My daughter is in middle school.
I’m sure we all remember the books we were asked to read in school. I remember “The Lord of the Flies,” “The Scarlett Letter,” and “The Diary of Anne Frank.” Oh, and the plays. The Crucible. Romeo and Juliet. And the short stories: Ray Bradbury’s “The Martian Chronicles,” and let’s not forget “The Lottery.”
I specifically remember “The Lottery.” In my humble opinion, we have a twenty-first century equivalent of that story: “The Hunger Game.s” Yup. The whole premise is that some innocent person has to kill or be killed in order to feed his–or her–family. Someone must lose their life to sadistic, unreasonable, societal expectations, either to entertain the idle in their bloodlust, or to maintain savage “tradition.” I thought we were past this as a society. Personally, I think the whole idea is degrading and animalistic, but what do I know? I didn’t want my children to read the book because I have this funny, old fashioned idea that children need to be protected from depravity and savagery, but guess which book my girl was assigned in her literature class?
Fine. I told her she didn’t have to read it if she didn’t want to, but she said she would give it a try. When I asked her what she thought, this is what she said: “I hate the story idea, the premise of child gladiators killing each other to feed their families, but—” her words not mine: “The writing was so incredibly great that I was pulled in from the first lines.”
!!!
My curiosity piqued, I mentioned this to my friend Lauren, a fellow Snippeter and a writer-who-sees-clearly. She sat down and analyzed the first page of that novel. What was it that pulled the reader in and didn’t let them go?
Hooks. Lots and lots of carefully placed, well hidden little two-or-three syllable temptations that have you miles deep in the story before you know you’re through the first page. This is what Lauren said:
“In the first paragraph, author Suzanne Collins introduces the main character, the family situation, and a hint of poverty. She ends with a hook. She mentions “the reaping,” an ominous phrase that brings to the subconscious mind visions of a dark hooded specter carrying a scythe. The second paragraph also ends with a hook. And the fourth paragraph refers back to the hook in the first paragraph, and the menacing hope of “the reaping.”
By the end of the first page (or in reality, page and a half) she’s introduced the setting, the main character, the society, and leaves with another hook, pulling you through to the next page. What is the reaping? Hope for better, the word suggests, since it’s a cause for gift giving. So far it’s the only thing mentioned more than once.
It doesn’t start into the action immediately, as some people seem to think is necessary.

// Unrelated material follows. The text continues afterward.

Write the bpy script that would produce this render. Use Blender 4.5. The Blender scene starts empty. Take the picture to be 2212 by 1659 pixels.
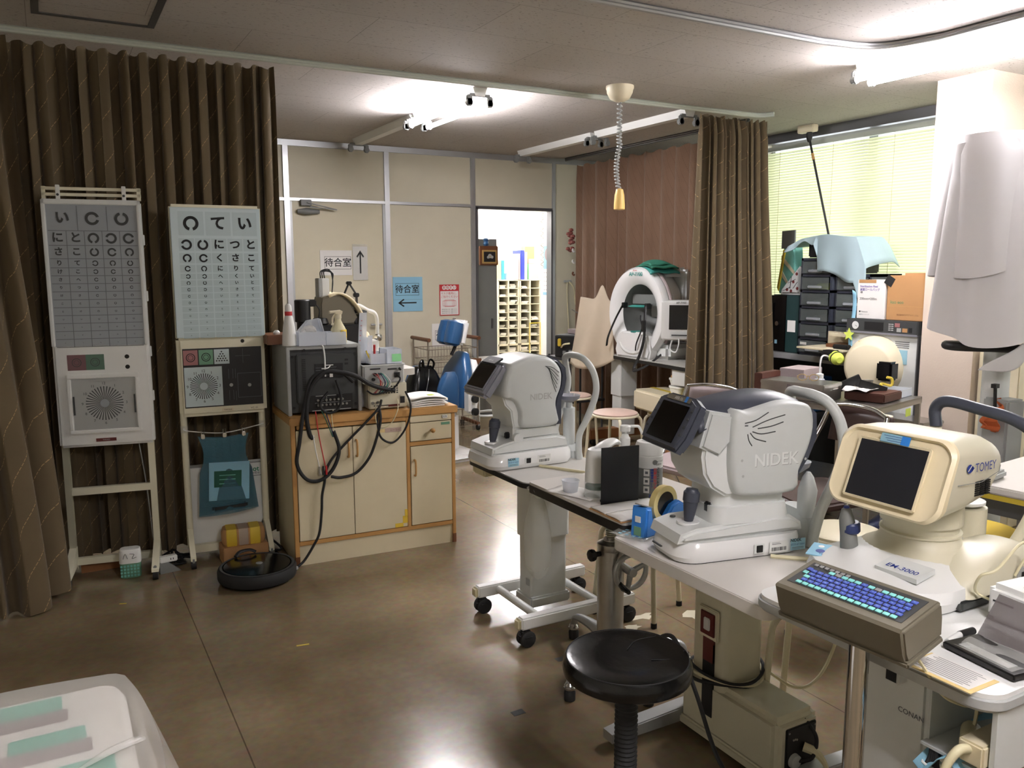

It sets up the situation in careful detail and leaves us wanting more by the use of carefully spaced hooks. This story has been painstakingly crafted, the hooks placed with caution and deliberation, to keep the reader reading.
It is also written in present tense, which makes the action (or rather lack of it) more immediate. But that’s another story.”
Now I have my next focus of study. But I’ll figure out how to use hooks to draw my readers in with anticipation, with joy. Not with dread. I think the literary community from Euripides to dystopia is saturated with dread. And I’ve had enough of dread.